Martin reacts to the visit by calling it "a dog and pony show" and says that she is not a "political pawn."
March 24, 2008
Waage, now 61, tells the Canadian Press that Mexican officials are using Martin and another former employee — American Rebecca Roth, an assistant who has also been detained since February 2006 at the Guadalajara jail — as "ransom" for his unpaid debt. Speaking from prison in North Carolina, he says his lawyers struck a deal with Mexican authorities after his 2001 arrest, exchanging $500,000 US for his freedom. He claims both women have written to him saying they'll be released once he pays the money.

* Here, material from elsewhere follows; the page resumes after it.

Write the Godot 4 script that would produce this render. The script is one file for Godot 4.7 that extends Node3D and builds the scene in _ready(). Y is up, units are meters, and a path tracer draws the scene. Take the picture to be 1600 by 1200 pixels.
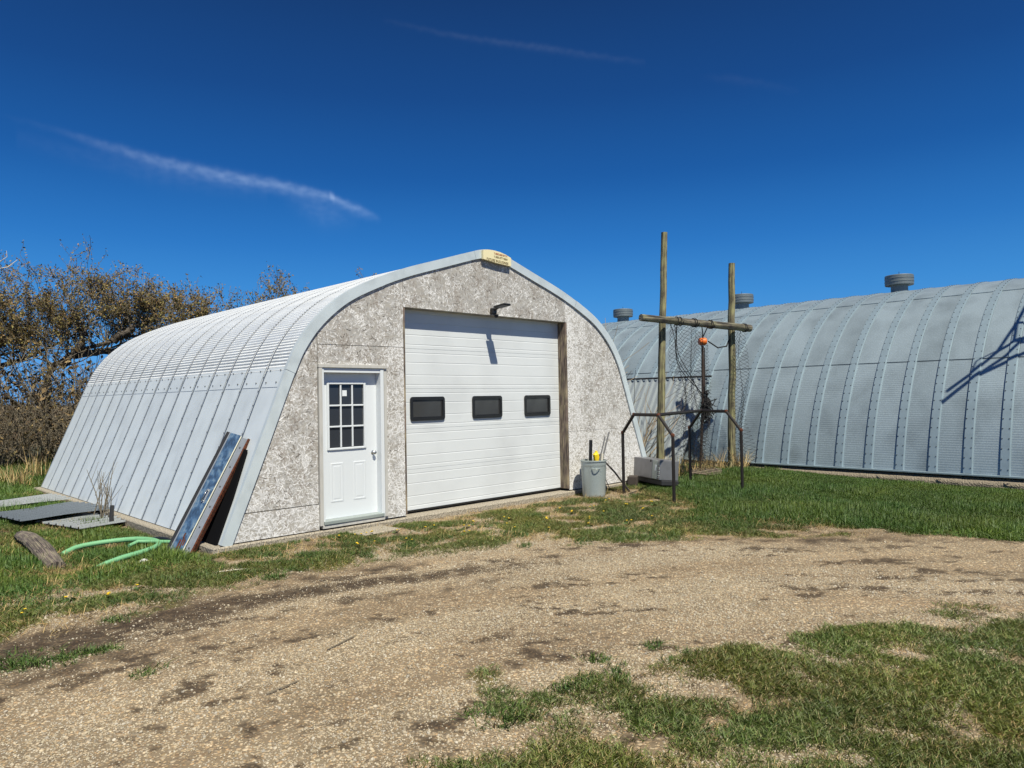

Martin's Toronto lawyer, Guillermo Cruz Rico, said he's not aware of the bribe and has declined to comment on the ransom allegation.
March 27, 2008
A Canadian government report is leaked, detailing more than 100 government actions related to Martin since the woman's 2006 arrest. The report reveals that government officials have met with Martin several times and called her repeatedly, as well as contacting Mexican authorities in regard to her case. Martin, her family, friends and the Opposition have all previously blasted the government for inaction on the case.
April 14, 2008
Brenda Martin attends her final defence summation hearing in a Mexican court. Her lawyer, Guillermo Cruz Rico, says he expects a decision soon and later expressed confidence she'd be freed by the judge. Her friends say that if she is found guilty, she will seek transfer to Canada rather than appeal, which would require her to stay in a Mexican prison.
April 22, 2008
Justice Luis Nunez Sandova finds Martin guilty of money laundering and sentences her to five years in prison, and fines her 35,800 Mexican pesos, about $3,700.
April 25, 2008
Conservative MP Jason Kenney meets with Martin for one hour at the prison, saying he expected to negotiate a prisoner transfer agreement "in short order." Kenney is secretary of state for multiculturalism.
May 1, 2008
A private jet carrying Martin touches down at the Waterloo regional airport in southern Ontario shortly before 6 p.m. ET. Accompanied by Canadian officials, Martin is loaded into a Corrections Service of Canada van and taken to a local women's prison. There, she awaits a decision from the National Parole Board on her possible release, which her lawyer said could come in a couple of months.
May 9, 2008
Martin's lawyer, Guillermo Cruz Rico, reports Martin was released on parole from Grand Valley Institution for Women, where she had been held since she returned to Canada. Martin spent more than two years in a Mexican prison awaiting judgment in her case.